Coastal Observer
March 19, 2020
By Frank Knapp Jr.
One big question that has been raised throughout the Santee Cooper legislative debate is what Dominion Energy would gain from managing Santee Cooper.
Remember that Dominion submitted an offer to manage Santee Cooper. But its proposal, that appears to have been written over a coffee break, offered nothing to address the $6.8 billion financial crisis facing Santee Cooper and state taxpayers or to pay back customers for past rate hikes for the abandoned nuclear construction in Fairfield County.
Dominion’s proposal simply wasn’t a serious offer and has been treated as such by the legislature.
However, I have been hearing talk that Dominion has joined forces with Santee Cooper supporters to protect the public utility from a sale. If Dominion is working to save Santee Cooper, the question is WHY?
There are couple of profit-driven reasons but the most obvious one is this.

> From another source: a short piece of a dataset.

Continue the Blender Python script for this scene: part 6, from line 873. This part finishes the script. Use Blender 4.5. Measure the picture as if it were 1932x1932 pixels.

Dominion is a major partner in trying to build the $8 billion, 600-mile Atlantic Coast Pipeline (ACP) that would bring natural gas from West Virginia to the Eastern North Carolina/South Carolina border.
Dominion has made no secret that it wants to sell ACP-gas in South Carolina. Tom Farrell, Dominion’s CEO, testified to this at the November 2018 SC Public Service Commission hearings on SCE&G’s future.
There is grave concern along the SC coast that the ACP won’t stop at the state border but would be brought through our coastal counties in order to set up an exporting port for liquified natural gas (LNG) around Georgetown. An industry would grow up around such a port bringing with it the inevitable spills and squeezing out of local tourism.
But for Dominion to make boatloads of money selling ACP-natural gas to SC and possibly LNG to Europe, it needs a utility in the state to push for it and a customer in the state to buy it.
That’s why keeping Santee Cooper a state agency is so important to Dominion.
Santee Cooper, its supposed environmentally-friendly aspirations aside, has said that it would buy natural gas from the ACP for a new gas plant it wants to build in the Pee Dee.
The November 25, 2019, Reform Plan Santee Cooper submitted to the SC Department of Administration said that the ACP was its first choice for obtaining the additional natural gas:
“We have assumed that the natural gas for the Pee Dee NGCC would be sourced from the Atlantic Coast Pipeline “
The consultant’s report that Santee Cooper included in its Reform Plan also points to the purchase of natural gas from the ACP.
“The Pee Dee site is also in close proximity to the termination of the Atlantic Cost Pipeline (ACP) that is currently under development. Santee Cooper is projected to secure natural gas commodity prices through the ACP that are lower than some other options; however, firm reservation fees on the ACP are projected to be higher than other options available to Santee Cooper. Natural gas supply from ACP may be through a new lateral pipeline interconnection or through Dominion Carolina Gas.”
Since Santee Cooper is the only utility stating that it wants to buy the ACP gas, Dominion has tremendous profit-motive in keeping the public utility a state agency, reformed or not.
The sale of Santee Cooper would be a financial disaster for Dominion’s ACP-aspirations and certainly would make trying to bring the pipeline to the South Carolina coast much more difficult or even impossible.
Fortunately, the SC House has indicated that it wants to continue to explore getting the best deal for Santee Cooper ratepayers and the state’s taxpayers through a sale. It also will consider extensive reforms to Santee Cooper just in case a deal can’t be worked out.
Selling Santee Cooper might not be good business for Dominion, but it definitely is in the best financial interest for everyone else.
Frank Knapp is the president and CEO of the South Carolina Small Business Chamber of Commerce.